One solution would be:

/media/USER_ID/ENTRY_ID/RANDOM_UUID/filename.png

but that would lead to a lot of messy and superfluous directories.  But
it *would* guarantee non-conflicts.

Or we could do:

/media/USER_ID/ENTRY_ID/${RANDOM_UUID}-filename.png

always, but that means that if someone wants to wget the file, they'll
have a bunch of ugly stuff ahead of it for no good reason, which is sad.

Or we could take a combo of the two, default to:
/media/USER_ID/ENTRY_ID/${RANDOM_UUID}-filename.png
but have an option to have a "pristine filename", in which case you'll
get:
/media/USER_ID/ENTRY_ID/RANDOM_UUID/filename.png
... but that sounds like code (and UI option) bloat.

We can either ignore this rare case, or go with one of these lamer
solutions in the short term.  The nice thing is that we can support
a non-ideal solution for now and it'll still work if we change our
naming schema in the long term.

But I'd love some help and feedback here.

>> This API is inspired by Django's filesystem API:
>> http://docs.djangoproject.com/en/dev/topics/files/
>
> Oh, look there is already an implementation of Django's filesystem API
> on Tahoe-LAFS:
>
> https://github.com/thraxil/django-tahoestorage/blob/master/tahoestorage/storage.py

Interesting!  Noted for reference.

>>> 1. On what do you rely for the guarantee that the file is uncorrupted?
>>> There are basically two use cases: you store a file yourself and get
>>> it back later, or you share a file with someone else.
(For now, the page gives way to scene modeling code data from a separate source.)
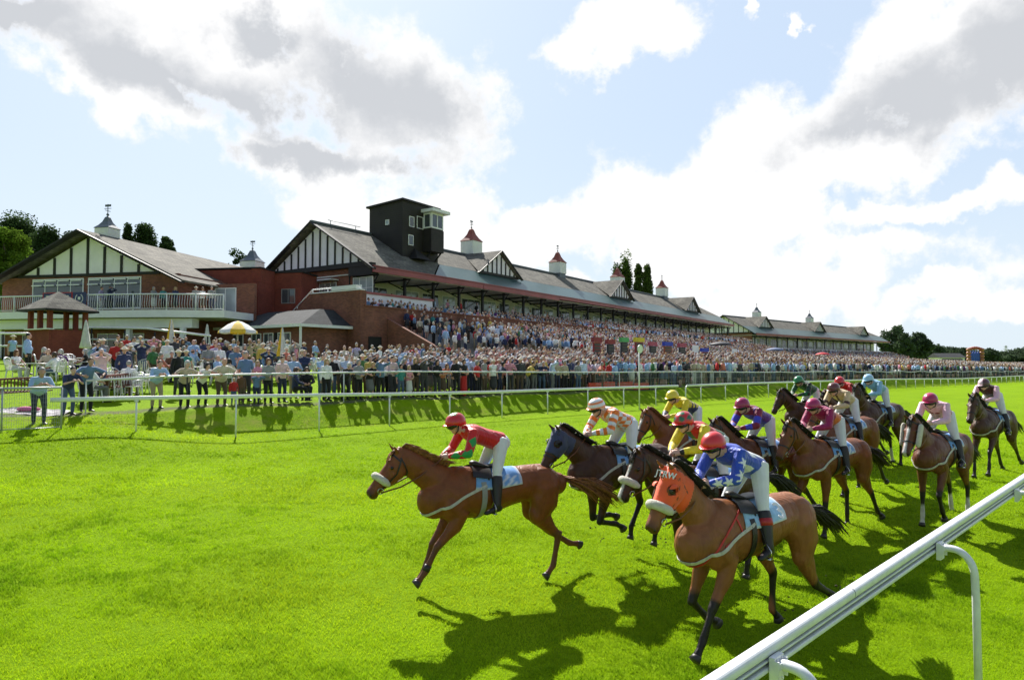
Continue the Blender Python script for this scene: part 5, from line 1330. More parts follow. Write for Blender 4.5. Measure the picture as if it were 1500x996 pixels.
def jockey(label, G, silk, cap, J=None, vox=.012, cap_mat=None, spots=None, hands_skin=True, boots_top=None, knee_mark=None, breech_c=None, group='jockeys riding in the race'):
    """silk: function (co, part, u, v, J) -> colours"""
    J = dict(JP, **(J or {}))
    o = human('person', J, vox, False, 1.0, 0, sc=.97, curl=1.25, shin=.22, palm={'L': (0, -1, -.4), 'R': (0, 1, -.4)})
    me = join_mesh(o['body'], o['hand_mb']); me.materials.clear(); me.materials.append(skins[0 if hands_skin else 1])
    root = link('person', me, None, G['M']); tag(root, label, 'person', group); jj = o['J']
    s = voxel_union(o['shirt'], 'silks', vox*.8, 1); co = mesh_co(s).astype(float)
    P, C = Vector(J['pelvis']), Vector(J['chest']); D = []; T_ = []; S = []
    segs = [(P, C)] + [(jj['sh'+k], jj['el'+k]) for k in 'LR'] + [(jj['el'+k], jj['wr'+k]) for k in 'LR']
    for a, b in segs: d, t = seg_dist(co, a, b); D.append(d); T_.append(t)
    D = np.array(D); D[0] -= .09; T_ = np.array(T_); part_ = np.argmin(D, 0); u = T_[part_, np.arange(len(co))]
    u = np.where((part_ == 1) | (part_ == 2), u*.5, np.where(part_ >= 3, .5+u*.5, u))
    vcol(s, silk(co, part_, u, co[:, 1], jj)); s.materials.append(silk_m); link('silks', s, root)
    t = voxel_union(o['trousers'], 'breeches', vox, 1); t.materials.append(breech if breech_c is None else breech_c); link('breeches', t, root)
    # boots over the lower leg
    for k in 'LR':
        q = 1 if k == 'L' else -1; mb = MB(); kn, an = jj['kn'+k], jj['an'+k]; td = Vector(J['toe'+k]).normalized()
        mb.capsule([kn.lerp(an, .2), kn.lerp(an, .4), kn.lerp(an, .8), an], [.072, .074, .056, .05], 12)
        mb.capsule([an-td*.03-Vector((0, 0, .045)), an+td*.06-Vector((0, 0, .05)), an+td*.16-Vector((0, 0, .065))], [(.04, .045), (.045, .038), (.036, .026)], 10, side=td.cross(Vector((0, 0, 1))))
        b = voxel_union(mb, 'boot', .012, 1); b.materials.append(black_l); bo = link('boot', b, root)
        if boots_top: m2 = MB(); m2.tube([kn.lerp(an, .30), kn.lerp(an, .48)], [.077, .077], 16); m2.build('boot_band', boots_top, bo)
        # stirrup iron and leather
        m2 = MB(); bt = an + td*.05 - Vector((0, 0, .095)); sd_ = Vector((0, 1, 0))
        m2.tube([bt-sd_*.06, bt+sd_*.06], [(.025, .006)]*2, 6, side=td); m2.tube([bt-sd_*.06, bt-sd_*.055+Vector((0, 0, .08)), bt+Vector((0, 0, .15)), bt+sd_*.055+Vector((0, 0, .08)), bt+sd_*.06], .006, 6)
        m2.build('stirrup', steel, G['root'])
        m2 = MB(); m2.bar(bt+Vector((0, 0, .15)), Vector((.12, q*.2, 1.50)), .022, .005); m2.build('stirrup_leather', black_l, G['root'])
    # helmet with peak, goggles and chin strap
    Pf, HM = o['Pf'], o['HM']; X, Yv, Z = [HM @ Vector(v) for v in ((1, 0, 0), (0, 1, 0), (0, 0, 1))]
    mb = MB(); rings = []; n = 28
    for i in range(13):
        th = math.pi*.5*i/12; r = math.cos(th)**.85 if i < 12 else .02; z = .128*math.sin(th); rings.append([Pf((-.008+.142*r*math.cos(2*math.pi*k/n)), .118*r*math.sin(2*math.pi*k/n), .022+z) for k in range(n)])
    rings = [[p + Z*(-.045) for p in [Pf(-.012+.138*math.cos(2*math.pi*k/n), .114*math.sin(2*math.pi*k/n), .022) for k in range(n)]]] + rings
    # raise the front edge of the lower ring so that the face is free
    rings[0] = [p + Z*.052*max(0, math.cos(2*math.pi*k/n))**.5 for k, p in enumerate(rings[0])]
    mb.loft(rings, True, True); hm = mb.mesh('helmet', attr_mat('helmet_silk', .28, .5, coat=.5, var=.03)); hc = mesh_co(hm).astype(float)
    h0 = np.array(Pf(0, 0, .02)); q = (hc-h0) @ np.array([X, Yv, Z]).T
    vcol(hm, cap(q)); he = link('helmet', hm, root)
    mb = MB(); pk = []
    for i in range(9):
        a = R(-62+124*i/8); pk.append([Pf(-.008+(.138)*math.cos(a), .114*math.sin(a), .030), Pf(-.008+(.138)*math.cos(a)+.05*math.cos(a), .122*math.sin(a), .026), Pf(-.008+(.138)*math.cos(a)+.05*math.cos(a), .122*math.sin(a), .020), Pf(-.008+.138*math.cos(a), .114*math.sin(a), .022)])
    mb.loft(pk, True, True); pm = mb.mesh('peak', attr_mat('helmet_silk')); pc = mesh_co(pm).astype(float); vcol(pm, cap((pc-h0) @ np.array([X, Yv, Z]).T)); link('peak', pm, he)
    mb = MB(); mb.capsule([Pf(.045, -.084, .0), Pf(.094, -.05, -.006), Pf(.108, 0, -.004), Pf(.094, .05, -.006), Pf(.045, .084, .0)], [(.018, .026), (.022, .036), (.018, .034), (.022, .036), (.018, .026)], 12, side=X); mb.build('goggles', gogg, root)
    mb = MB(); mb.tube([Pf(.0, -.09, -.01), Pf(.02, -.075, -.08), Pf(.04, 0, -.125), Pf(.02, .075, -.08), Pf(.0, .09, -.01)], .009, 6); mb.build('chin_strap', black_l, root)
    # reins from the bit through both hands
    hands = [jj['wrL']+(jj['wrL']-jj['elL']).normalized()*.07, jj['wrR']+(jj['wrR']-jj['elR']).normalized()*.07]
    for q, hnd in ((1, hands[0]), (-1, hands[1])):
        b = G['hp'](.80, q*.075, .14); m = b.lerp(hnd, .55) + Vector((0, q*.06, -.05)); mb = MB(); pts = [b, b.lerp(m, .5)+Vector((0, q*.02, -.02)), m, m.lerp(hnd, .6), hnd]
        mb.tube(pts, [(.010, .003)]*5, 6, side=(0, 0, 1)); mb.build('rein', G['rein'][0], G['root'])
    mb = MB(); mb.tube([hands[0], (hands[0]+hands[1])/2+Vector((-.06, 0, -.03)), hands[1]], [(.010, .003)]*3, 6); mb.build('rein', G['rein'][0], G['root'])
    mb = MB(); w0 = hands[1]; mb.tube([w0+Vector((-.05, 0, .05)), w0+Vector((.1, -.05, -.12)), w0+Vector((.28, -.12, -.40))], [.008, .006, .004], 6); mb.ball(w0+Vector((-.05, 0, .05)), .012, 6); w = mb.build('whip', black_l, root)
    return root, o
# ---------------------------------------------------------------- the race
def A3(c, n): return np.tile(np.array(c, float), (n, 1))
def solid(c): return lambda co, p, u, y, J: A3(c, len(co))
def mixm(base, m, c): base[m] = c; return base
RED = (.62, .012, .016); GREEN = (.02, .30, .07); WHITE = (.78, .78, .80); BLUE = (.025, .075, .52); ORANGE = (.85, .20, .02); YEL = (.80, .64, .02); MAR = (.22, .008, .05); MAG = (.40, .01, .11)
LBL = (.26, .50, .70); PINK = (.82, .50, .62); BRN = (.06, .014, .014); CREAM = (.60, .46, .26); NAVY = (.015, .02, .10)
def arm_uv(co, J, k):
    """metres along the whole arm from the shoulder, and across it on the outer side"""
    a, b, c = [np.array(J[n+k]) for n in ('sh', 'el', 'wr')]; d1, t1 = seg_dist(co, a, b); d2, t2 = seg_dist(co, b, c); l1 = np.linalg.norm(b-a); l2 = np.linalg.norm(c-b)
    first = d1 < d2; al = np.where(first, t1*l1, l1+t2*l2)
    ax1 = (b-a)/l1; ax2 = (c-b)/l2; Yv = np.array([0, 1., 0]); p1 = np.cross(ax1, Yv); p1 /= np.linalg.norm(p1); p2 = np.cross(ax2, Yv); p2 /= np.linalg.norm(p2)
    v = np.where(first, (co-a)@p1, (co-b)@p2); q = 1 if k == 'L' else -1
    cy = np.where(first, a[1]+(b[1]-a[1])*t1, b[1]+(c[1]-b[1])*t2); return al, v, (co[:, 1]-cy)*q
def isarm(p): return p > 0
def s_red(co, p, u, y, J):
    c = A3(RED, len(co))
    for k in 'LR':
        al, v, o = arm_uv(co, J, k); arm = (p == (1 if k == 'L' else 2)) | (p == (3 if k == 'L' else 4))
        for a in (.13, .29, .43): c[arm & (np.abs(al-a)/.075 + np.abs(v)/.06 < 1) & (o > -.02)] = GREEN
    return c
def s_star(co, p, u, y, J):
    c = A3(BLUE, len(co)); t = p == 0
    c[t & (u > .30) & (u < .84) & (co[:, 2] < J['shL'].z-.02) & (np.abs(y) < .145)] = WHITE
    c[t & (u < .52) & (co[:, 2] > J['shL'].z-.16) & (np.abs(y) < .12)] = WHITE
    for k in 'LR':
        al, v, o = arm_uv(co, J, k); arm = (p == (1 if k == 'L' else 2)) | (p == (3 if k == 'L' else 4))
        for a in (.10, .235, .36, .46): c[arm & star(al-a, v, .058) & (o > -.01)] = WHITE
    return c
def s_orange(co, p, u, y, J):
    c = A3(WHITE, len(co)); t = p == 0; ang = np.arctan2(y, co[:, 2]-J['shL'].z+.12)
    ch = (np.floor(u*5.2) + np.floor(ang*2.6)) % 2 == 0; c[t & ch] = ORANGE
    c[isarm(p) & (np.floor(u*9.5+.3) % 2 == 0)] = ORANGE; return c
def s_dots(co, p, u, y, J):
    c = A3(YEL, len(co)); t = p == 0; c[t] = (.012, .10, .035); c[t & (y > .03)] = RED; c[t & (u < .35) & (y > .02)] = (.012, .10, .035); c[t & (u > .3) & (co[:, 2] < J['shL'].z-.13)] = YEL; c[isarm(p) & (u > .93)] = (.02, .02, .02); return c
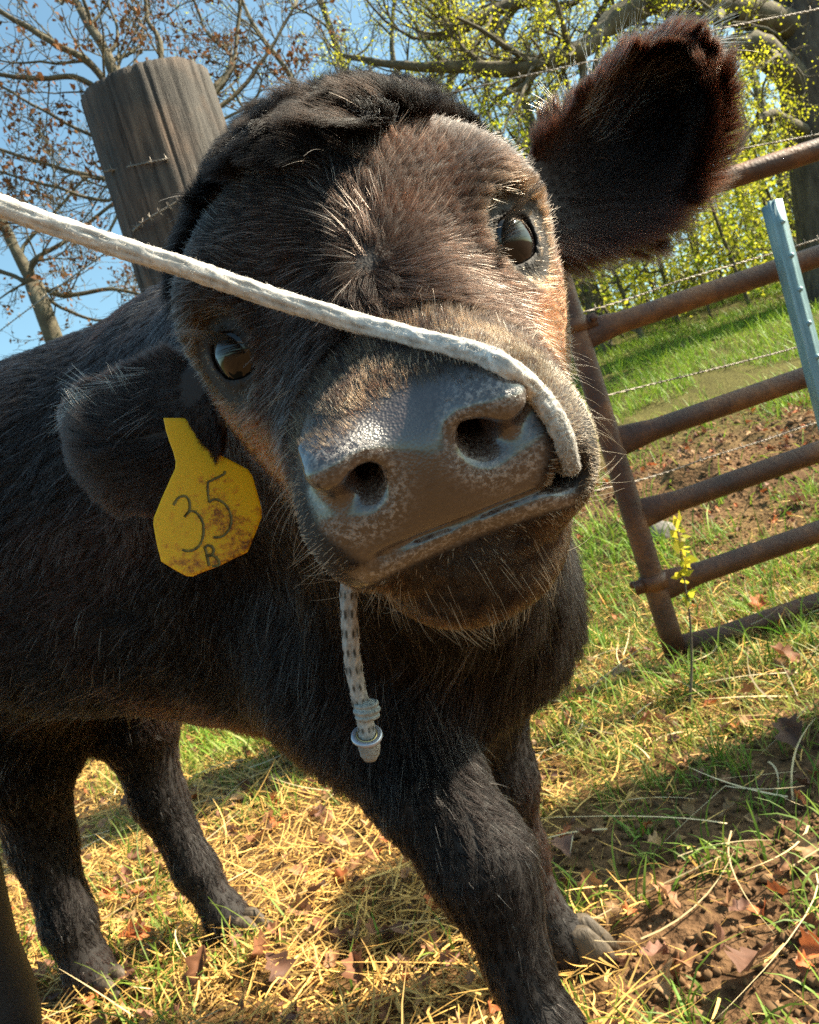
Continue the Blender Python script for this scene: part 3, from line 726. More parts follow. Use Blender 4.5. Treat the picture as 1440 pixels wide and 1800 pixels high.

In the former
>>> you want to be sure that you get back the same file you put in. In the
>>> latter the recipient wants to be sure that they get the same file the
>>> sharer sent.
>>
>> So case 1, I guess we can store sha1 hashes in the database and check
>> against them if necessary?
>
> Sounds good. (I would use sha-256 instead of sha1.)

Also noted.

>> So, in case 2, I'm really not sure what kind of problem you're
>> anticipating.  Maybe more examples would be helpful.  Are you talking
>> about like, a cryptographic integrity check to make sure yes, this is
>> the right file, no fooling, nobody's going to goatse.cx me?
>
> If I send you a file, I would not like it if anyone else can cause you
> to see a different file than the one I sent.

If we always tack on a uuid somehow I guess it will prevent this, when
direct linking to the file, that is.  I'm fine with every "different"
file uploaded always having a unique filename.

But one thing I *do* want to be changable is, say I upload:

http://mediagobl.in/cwebber/work/cats_pajamas/

I want, and *must* support, the ability to make a change to the image
shown here.  Not necessarily the hotlinked image, but if I realize I
accidentally made my cat's eyes purple, I must have the ability to
correct them to green if I want to.

That leads to an interesting question: what happens to the old file, if
I'm replacing it with a new one?

One solution is for us to support "old revisions" of the main file.  If
I change the file, I might be able to do in the user interface:

   ☑ Keep old file revisions

... which will be checked by default.  That way my main "display" page
can have the content change, but the storage system won't have the file
change.

I could really use some direction on this!  Zooko, Asheesh, Will, and
any others with relevant thoughts: please weigh in.